Psalm 44:9-16; Exodus 39:32-40:23; Matthew 28:1-20

Psalm 44:9-16  There is an abrupt shift from praise [“God we praise all day long, and Your name we acclaim for all time.” (8)] to abandonment and shame caused by God’s failure to appear in the next verse: “Yet You neglected and disgraced us 10 and did not sally forth in our ranks.” (9). We marketers have a difficult time with this juxtaposition. Praise one minute, anger the next. This is not how you are supposed to appease and please God, is it?

Yet, the accusations against God continue. His neglect has resulted in a poor outcome in battle “You turned us back from the foe, and our enemies took their plunder.” (10) God, not the enemy, is the one who devalued them:”You sold Your people for no wealth and set no high price upon them.” (12) And in that culture, the worst thing of all: “You made us a shame to our neighbors, derision and mockery to those round us.” (13). The psalmist takes this personally: “All day long my disgrace is before me, and shame has covered my face,” (15)

What are we to make of this? It’s one thing to be angry with God, but to accuse God of neglect desertion, and creating personal shame?  How easily we forget that God is God.  He can take it. He knows the truth, and above all, he knows our deepest feelings.  Especially when our despair is as deep as the psalmist’s.  We do not have to be placid Sunday school children before God; we can be angry, defeated, shamed, despairing warriors as well.  This is what makes the Psalms the ur-text of  every prayer since then: brutal honesty before God, not fawning hypocrisy.  Too bad I forget that so often.  Of course Jesus recognized the very same thing when he compared the prayer of the Pharisee to that of the publican.

Exodus 39:32-40:23  Our author cannot cease writing about the glories of the Tabernacle, the Ark, the furnishings, the vestments, and here he recapitulates the inventory one more time.  Alter captures an almost musical quality with the repeated “its” before each item: “the Tent and all its furnishings, its clasps, its boards, its crossbars, and its posts and its sockets,…” (34)

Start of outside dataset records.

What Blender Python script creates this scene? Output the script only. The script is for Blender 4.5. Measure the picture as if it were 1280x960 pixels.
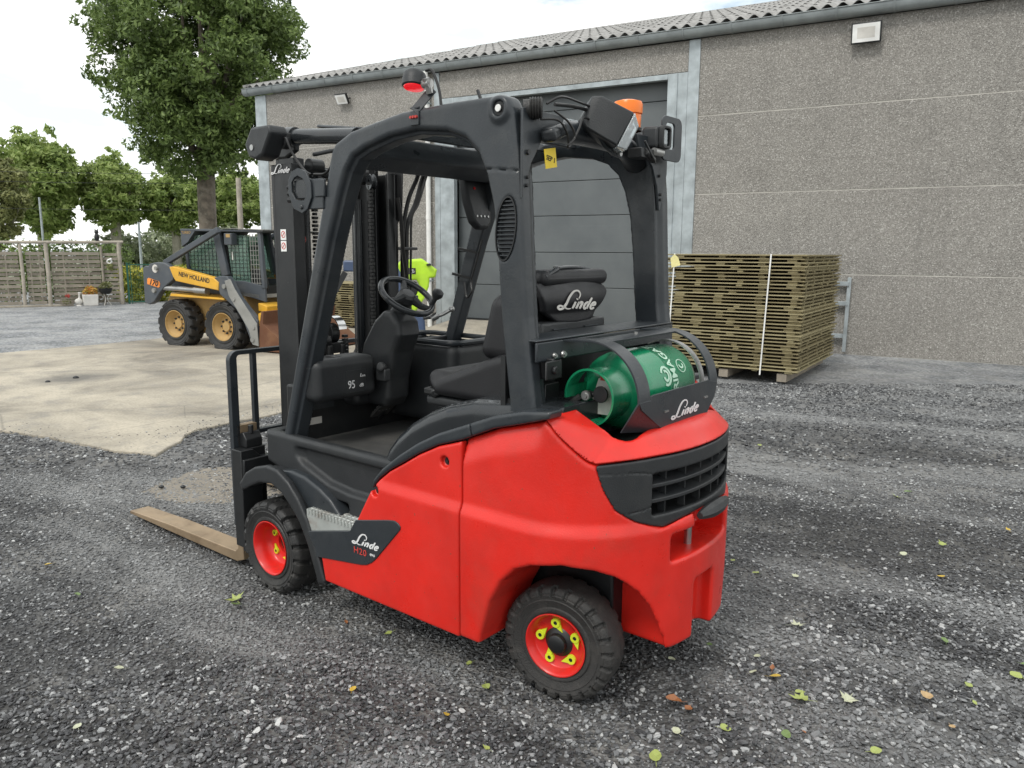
import bpy, math, random
import numpy as np
from mathutils import Vector, Matrix
from math import radians, sin, cos, pi
for _o in list(bpy.data.objects): bpy.data.objects.remove(_o)
S = bpy.context.scene
COL = S.collection
random.seed(7); RNG = np.random.default_rng(7)

# ------------------------------------------------------------------ camera
cam_d = bpy.data.cameras.new('camera'); cam = bpy.data.objects.new('camera', cam_d); COL.objects.link(cam)
_p, _r = radians(9.6), radians(0.34)
_F = Vector((0, cos(_p), -sin(_p))); _R0 = Vector((1, 0, 0)); _U0 = _R0.cross(_F)
_R = _R0*cos(_r)+_U0*sin(_r); _U = -_R0*sin(_r)+_U0*cos(_r)
cam.matrix_world = Matrix(((_R.x, _U.x, -_F.x, 0), (_R.y, _U.y, -_F.y, 0), (_R.z, _U.z, -_F.z, 1.5), (0, 0, 0, 1)))
cam_d.sensor_width = 36; cam_d.lens = 36*985/1280; cam_d.clip_start = .05; cam_d.clip_end = 3000
S.camera = cam
S.render.resolution_x = 1024; S.render.resolution_y = 768

# ------------------------------------------------------------------ world: bright broken overcast
W = bpy.data.worlds.new("World"); S.world = W; W.use_nodes = True
nt = W.node_tree; nt.nodes.clear()
def N(t, k, **kw):
    n = t.nodes.new(k)
    for a, b in kw.items(): setattr(n, a, b)
    return n
SUN_EL, SUN_ROT = radians(52), radians(215)
sky = N(nt, 'ShaderNodeTexSky', sky_type='NISHITA'); sky.sun_disc = False
sky.sun_elevation = SUN_EL; sky.sun_rotation = SUN_ROT; sky.air_density = 1.0; sky.dust_density = .8
tc = N(nt, 'ShaderNodeTexCoord'); mp = N(nt, 'ShaderNodeMapping'); mp.inputs['Scale'].default_value = (1, 1, 3.2); mp.inputs['Location'].default_value = (3.1, .4, .7); mp.inputs['Rotation'].default_value = (0, 0, radians(30.7))
nz = N(nt, 'ShaderNodeTexNoise'); nz.inputs['Scale'].default_value = 2.3; nz.inputs['Detail'].default_value = 7; nz.inputs['Roughness'].default_value = .58
nz2 = N(nt, 'ShaderNodeTexNoise'); nz2.inputs['Scale'].default_value = 5.5; nz2.inputs['Detail'].default_value = 6
rp = N(nt, 'ShaderNodeValToRGB'); rp.color_ramp.elements[0].position = .33; rp.color_ramp.elements[1].position = .43
rp2 = N(nt, 'ShaderNodeValToRGB'); rp2.color_ramp.elements[0].position = .33; rp2.color_ramp.elements[0].color = (.78, .88, .90, 1)
rp2.color_ramp.elements[1].position = .55; rp2.color_ramp.elements[1].color = (1.18, 1.18, 1.16, 1)
sk = N(nt, 'ShaderNodeMix', data_type='RGBA', blend_type='MULTIPLY'); sk.inputs[0].default_value = 1; sk.inputs[7].default_value = (.115, .125, .12, 1)
cl = N(nt, 'ShaderNodeMix', data_type='RGBA'); bg = N(nt, 'ShaderNodeBackground'); out = N(nt, 'ShaderNodeOutputWorld')
L = nt.links.new
L(tc.outputs['Generated'], mp.inputs['Vector']); L(mp.outputs[0], nz.inputs['Vector']); L(mp.outputs[0], nz2.inputs['Vector'])
L(nz.outputs['Fac'], rp.inputs[0]); L(nz2.outputs['Fac'], rp2.inputs[0]); L(sky.outputs[0], sk.inputs[6])
L(rp.outputs[0], cl.inputs[0]); L(sk.outputs[2], cl.inputs[6]); L(rp2.outputs[0], cl.inputs[7]); L(cl.outputs[2], bg.inputs[0]); L(bg.outputs[0], out.inputs[0])
bg.inputs[1].default_value = 1.15
# ------------------------------------------------------------------ sun behind thin cloud
sd = bpy.data.lights.new('sun', 'SUN'); sd.energy = 1.5; sd.angle = radians(14); sd.color = (1, .96, .9)
sun = bpy.data.objects.new('sun', sd); COL.objects.link(sun)
_d = Vector((sin(SUN_ROT)*cos(SUN_EL), cos(SUN_ROT)*cos(SUN_EL), sin(SUN_EL)))
sun.rotation_euler = _d.to_track_quat('Z', 'Y').to_euler(); sun.location = (0, 0, 30)
S.view_settings.view_transform = 'Standard'; S.view_settings.look = 'None'; S.view_settings.exposure = .12; S.view_settings.gamma = 1

# ------------------------------------------------------------------ helpers: materials
MATS = {}
def ramp(t, inp, stops):
    r = N(t, 'ShaderNodeValToRGB'); e = r.color_ramp.elements
    while len(e) < len(stops): e.new(.5)
    for k, (p, c) in enumerate(stops):
        e[k].position = p; e[k].color = (c[0], c[1], c[2], 1) if not isinstance(c, (int, float)) else (c, c, c, 1)
    t.links.new(inp, r.inputs[0]); return r.outputs[0]
def noise(t, vec, scale, detail=4, rough=.55, dist=0):
    n = N(t, 'ShaderNodeTexNoise'); n.inputs['Scale'].default_value = scale; n.inputs['Detail'].default_value = detail
    n.inputs['Roughness'].default_value = rough; n.inputs['Distortion'].default_value = dist
    t.links.new(vec, n.inputs['Vector']); return n.outputs['Fac']
def mixc(t, fac, a, b, blend='MIX'):
    m = N(t, 'ShaderNodeMix', data_type='RGBA', blend_type=blend)
    for s, v in ((0, fac), (6, a), (7, b)):
        if isinstance(v, (int, float)) and s == 0: m.inputs[0].default_value = v
        elif isinstance(v, (tuple, list)): m.inputs[s].default_value = (v[0], v[1], v[2], 1)
        else: t.links.new(v, m.inputs[s])
    return m.outputs[2]
def newmat(name):
    m = bpy.data.materials.new(name); m.use_nodes = True; t = m.node_tree; b = t.nodes['Principled BSDF']
    c = N(t, 'ShaderNodeTexCoord'); MATS[name] = m
    return m, t, b, c.outputs['Object']
def bump(t, b, h, strength=.3, dist=.01):
    n = N(t, 'ShaderNodeBump'); n.inputs['Strength'].default_value = strength; n.inputs['Distance'].default_value = dist
    t.links.new(h, n.inputs['Height']); t.links.new(n.outputs[0], b.inputs['Normal'])
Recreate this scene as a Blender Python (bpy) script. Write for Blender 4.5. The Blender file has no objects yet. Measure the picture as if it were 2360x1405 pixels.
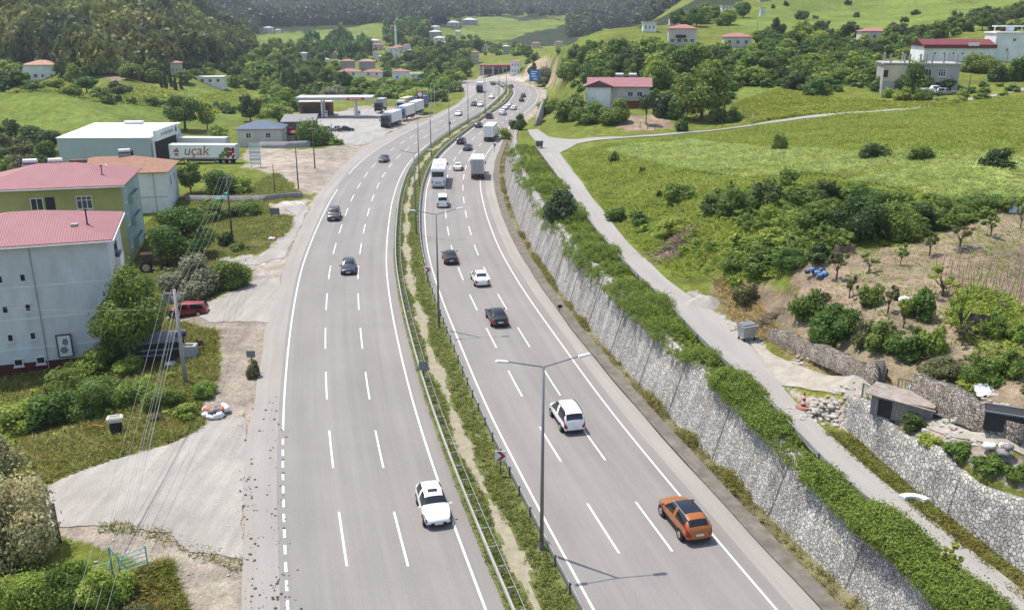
import bpy, bmesh, math, random
import numpy as np
from mathutils import Vector, Matrix
R = math.radians
sc = bpy.context.scene
col = sc.collection
random.seed(7)
# ------------------------------------------------------------------ camera, sky, sun, exposure
F, CX, CY, CAMZ = 2060., 1180., 702.5, 30.
TH = math.atan((CY-33)/F)
CT, ST = math.cos(TH), math.sin(TH)
cam = bpy.data.cameras.new('camera'); cam.sensor_width = 36; cam.lens = 36*F/2360
cam.clip_start = .5; cam.clip_end = 9000
camo = bpy.data.objects.new('camera', cam); col.objects.link(camo)
camo.location = (0, 0, CAMZ); camo.rotation_euler = (math.pi/2-TH, 0, 0)
sc.camera = camo
SUN = Vector((4.18, -2.6, -11.6)).normalized()
w = bpy.data.worlds.new('World'); sc.world = w; w.use_nodes = True
nt = w.node_tree; bg = nt.nodes['Background']
sky = nt.nodes.new('ShaderNodeTexSky'); sky.sky_type = 'NISHITA'; sky.sun_disc = False
sky.sun_elevation = R(67); sky.sun_rotation = R(-58); sky.air_density = 1.0; sky.dust_density = 1.5
nt.links.new(sky.outputs[0], bg.inputs[0]); bg.inputs[1].default_value = .145
sl = bpy.data.lights.new('sun', 'SUN'); sl.energy = 3.7; sl.angle = R(.5); sl.color = (1, .95, .87)
so = bpy.data.objects.new('sun', sl); col.objects.link(so)
so.rotation_euler = SUN.to_track_quat('-Z', 'Y').to_euler(); so.location = (-40, 30, 120)
sc.view_settings.view_transform = 'Standard'; sc.view_settings.look = 'None'
sc.view_settings.exposure = .62; sc.view_settings.gamma = 1
# ------------------------------------------------------------------ materials
MATS = {}
def M(name, c, rough=.8, metal=0., var=.18, scale=2., bump=0., spec=.3, c2=None, detail=5, stretch=None, coat=0.):
    if name in MATS: return MATS[name]
    m = bpy.data.materials.new(name); m.use_nodes = True; MATS[name] = m
    n = m.node_tree.nodes; l = m.node_tree.links; b = n['Principled BSDF']
    b.inputs['Roughness'].default_value = rough; b.inputs['Metallic'].default_value = metal
    b.inputs['Specular IOR Level'].default_value = spec
    if coat: b.inputs['Coat Weight'].default_value = coat; b.inputs['Coat Roughness'].default_value = .05
    b.inputs['Base Color'].default_value = (*c, 1)
    if var or c2 or bump:
        tc = n.new('ShaderNodeTexCoord'); src = tc.outputs['Object']
        if stretch:
            mp = n.new('ShaderNodeMapping'); mp.inputs['Scale'].default_value = stretch
            l.new(src, mp.inputs[0]); src = mp.outputs[0]
        no = n.new('ShaderNodeTexNoise'); no.inputs['Scale'].default_value = scale; no.inputs['Detail'].default_value = detail
        no.inputs['Roughness'].default_value = .65
        l.new(src, no.inputs['Vector'])
        r = n.new('ShaderNodeValToRGB'); r.color_ramp.elements[0].position = .3; r.color_ramp.elements[1].position = .7
        d = c2 or tuple(x*(1-var) for x in c); e = c if c2 else tuple(min(1, x*(1+var)) for x in c)
        r.color_ramp.elements[0].color = (*d, 1); r.color_ramp.elements[1].color = (*e, 1)
        l.new(no.outputs['Fac'], r.inputs[0]); l.new(r.outputs[0], b.inputs['Base Color'])
        if bump:
            bp = n.new('ShaderNodeBump'); bp.inputs['Strength'].default_value = bump; bp.inputs['Distance'].default_value = .1
            l.new(no.outputs['Fac'], bp.inputs['Height']); l.new(bp.outputs[0], b.inputs['Normal'])
    return m
LG = 1.85
def leafmat(name, a, b_, tr=.42, scale=1.2, objvar=.35, con=1.5):
    a = [a[0]*LG*1.15, a[1]*LG, a[2]*LG*.95]; b_ = [b_[0]*LG*1.15, b_[1]*LG, b_[2]*LG*.95]
    m = bpy.data.materials.new(name); m.use_nodes = True; MATS[name] = m
    n = m.node_tree.nodes; l = m.node_tree.links; b = n['Principled BSDF']; out = n['Material Output']
    b.inputs['Roughness'].default_value = .55; b.inputs['Specular IOR Level'].default_value = .25
    g = n.new('ShaderNodeNewGeometry'); no = n.new('ShaderNodeTexNoise'); no.inputs['Scale'].default_value = scale; no.inputs['Detail'].default_value = 4
    l.new(g.outputs['Position'], no.inputs['Vector'])
    oi = n.new('ShaderNodeObjectInfo')
    ma = n.new('ShaderNodeMath'); ma.operation = 'MULTIPLY_ADD'; ma.inputs[1].default_value = con; ma.inputs[2].default_value = .5-con/2
    l.new(no.outputs['Fac'], ma.inputs[0])
    mx = n.new('ShaderNodeMix'); mx.data_type = 'RGBA'; mx.clamp_factor = True
    mx.inputs['A'].default_value = (*a, 1); mx.inputs['B'].default_value = (*b_, 1); l.new(ma.outputs[0], mx.inputs['Factor'])
    hs = n.new('ShaderNodeHueSaturation'); l.new(mx.outputs['Result'], hs.inputs['Color'])
    mv = n.new('ShaderNodeMath'); mv.operation = 'MULTIPLY_ADD'; mv.inputs[1].default_value = objvar; mv.inputs[2].default_value = 1-objvar/2
    l.new(oi.outputs['Random'], mv.inputs[0]); l.new(mv.outputs[0], hs.inputs['Value'])
    mh = n.new('ShaderNodeMath'); mh.operation = 'MULTIPLY_ADD'; mh.inputs[1].default_value = -.045; mh.inputs[2].default_value = .522
    l.new(oi.outputs['Random'], mh.inputs[0]); l.new(mh.outputs[0], hs.inputs['Hue'])
    n2 = n.new('ShaderNodeTexNoise'); n2.inputs['Scale'].default_value = scale*6; n2.inputs['Detail'].default_value = 2; l.new(g.outputs['Position'], n2.inputs['Vector'])
    r2 = n.new('ShaderNodeMapRange'); r2.inputs['From Min'].default_value = .3; r2.inputs['From Max'].default_value = .7; r2.inputs['To Min'].default_value = .72; r2.inputs['To Max'].default_value = 1.3; l.new(n2.outputs['Fac'], r2.inputs[0])
    h0 = hs; hs = n.new('ShaderNodeMix'); hs.data_type = 'RGBA'; hs.blend_type = 'MULTIPLY'; hs.inputs['Factor'].default_value = 1; l.new(h0.outputs[0], hs.inputs['A']); l.new(r2.outputs[0], hs.inputs['B'])
    hso = hs.outputs['Result']; l.new(hso, b.inputs['Base Color'])
    t = n.new('ShaderNodeBsdfTranslucent'); l.new(hso, t.inputs['Color'])
    ms = n.new('ShaderNodeMixShader'); ms.inputs[0].default_value = tr
    l.new(b.outputs[0], ms.inputs[1]); l.new(t.outputs[0], ms.inputs[2]); l.new(ms.outputs[0], out.inputs['Surface'])
    return m
LM = dict(
    mid=leafmat('leaf_mid', (.045, .088, .018), (.095, .155, .032)),
    dark=leafmat('leaf_dark', (.026, .052, .016), (.055, .095, .026)),
    lime=leafmat('leaf_lime', (.085, .15, .025), (.16, .225, .045)),
    olive=leafmat('leaf_olive', (.055, .07, .03), (.10, .115, .05)),
    pale=leafmat('leaf_pale', (.15, .17, .07), (.30, .31, .19), scale=2.5),
    conifer=leafmat('leaf_conifer', (.018, .034, .015), (.038, .062, .024), tr=.1),
    silver=leafmat('leaf_silver', (.10, .125, .075), (.17, .19, .13)),
    hedge=leafmat('leaf_hedge', (.058, .105, .016), (.125, .185, .034), scale=1.6, objvar=0),
    forest=leafmat('leaf_forest', (.014, .027, .019), (.125, .165, .045), tr=.3, scale=.022, objvar=0, con=2.6),
    forest2=leafmat('leaf_forest_far', (.018, .032, .028), (.064, .092, .042), tr=.3, scale=.008, objvar=0, con=2.4),
    grass=leafmat('grass_blades', (.10, .15, .021), (.18, .23, .044), scale=.35, objvar=0),
    cereal=leafmat('cereal_blades', (.165, .225, .065), (.23, .295, .105), scale=.12, objvar=0),
    verge=leafmat('verge_blades', (.070, .11, .018), (.15, .155, .045), scale=.4, objvar=0),
    straw=leafmat('straw_blades', (.17, .14, .07), (.27, .225, .12), scale=.6, objvar=0),
)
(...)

But even more important than the glories of the inventory is how the people have obeyed God’s instructions down to the letter, “…thus the Israelites did all the work. And Moses saw all the tasks, and, look, they had done it as the LORD had charged, thus they had done it, and Moses blessed them.” (42, 43)

We don’t hear much these days about the theology of vocation, which I have always considered to be one of the high points of Lutheran theology.  But here it is: the people are not priests, they are workers, and they have crafted a work to the glory of God.  I have to believe this passage was read form time to time during the construction of the great cathedrals of Europe in the 12th and 13th centuries.

If I were writing subsection titles for this part f Exodus, the first part of this final chapter would be headed, “Some assembly required.”  God’s instructions to Moses are quite precise about where the furnishings and drapery of the Tabernacle are to be placed.  (It also reminds me of the little models of the Tabernacle we 5th graders made back in Sunday School at Lake Avenue Congregational Church in Pasadena so many years ago.)

Matthew 28:1-20  Like Matthew himself, the Moravians do not linger over post-Resurrection details, as our Gospel writer wraps up the most astounding event in history with his usual economy, almost terseness.  One event, which I think is exclusive to Matthew, is the recounting of how the priests and religious officials bribed the guards to spread the Big Lie, that the disciples had stolen Jesus’ body.  Which theory continues to surface even today.  (I remember a book in the 1970’s about this, and Wikipedia even includes an entry, “the stolen body hypothesis.)

Matthew, with his Jewish perspective writing to a Jewish community, ends the story of Jesus’ interaction with Judaism on this distinctly conspiratorial note with, “And this story is still told among the Jews to this day.” (15)  The tragedy of course, is that Matthew’s words have been at least partly catalytic in the church’s persecution of the Jews over history.  But that is not Matthew’ fault.  It is ours.

Matthew’s story ends with Jesus’ famous commissioning.  (And doesn’t even mention the Ascension.)  And that is why I think he wrote his Gospel in the first place.  It’s so much more than the “greatest story ever told.”  It’s an instruction manual of how to carry out the Great Commission.  And Jesus’ final words are his (and God’s) Greatest Promise to us: “And remember, I am with you always, to the end of the age.”  May we never ever forget that sublime truth.